Fifteen entrants each in the elementary (grades 4-6), middle (grades 7-9) and high-school (grades 10-12) divisions were treated to lunch and honored for their work Saturday afternoon at the Butler Officer Club near Camp Foster. All of the finalists received certificates on stage, while the winners of each division won the vacations.

“I was amazed at the quality of the work that was turned in,” said Lynn Lund, a judge and Kadena High School teacher. “Students in this contest really do exhibit some of the finest writing.”

Kelli Travenetti, a sixth-grader at Camp Foster’s E.C. Killin Elementary School, won her division for an essay fitting with the theme of most memorable moment on Okinawa.

Harry Bloom won the middle-school division with an essay on the Gyokusendo cave, home of around one million stalactites and stalagmites. Bloom, who has lived on the island for 10 years, won the prize in his first year of competition for writing on the category’s theme of favorite place on Okinawa.

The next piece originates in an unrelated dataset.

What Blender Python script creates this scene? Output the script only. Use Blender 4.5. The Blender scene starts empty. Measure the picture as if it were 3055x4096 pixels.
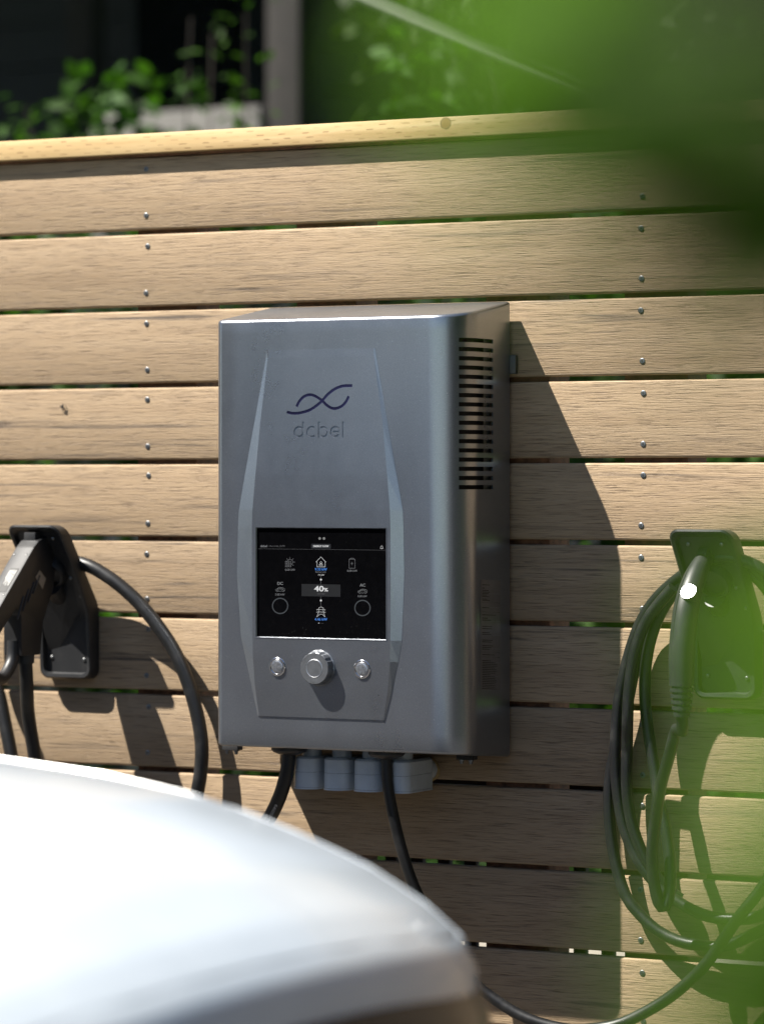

“I was surprised I got this far, because there were a lot of kids,” said Bloom, a seventh-grader at Kadena Middle School.

There was plenty of debate among the judges over some of the top essays, said judge and Kubasaki writer’s club sponsor Gamelia Restum.

“In the end it really didn’t matter because they were all so good,” said Restum, in her third year of involvement with the contest. “The kids learn a lot from doing this.”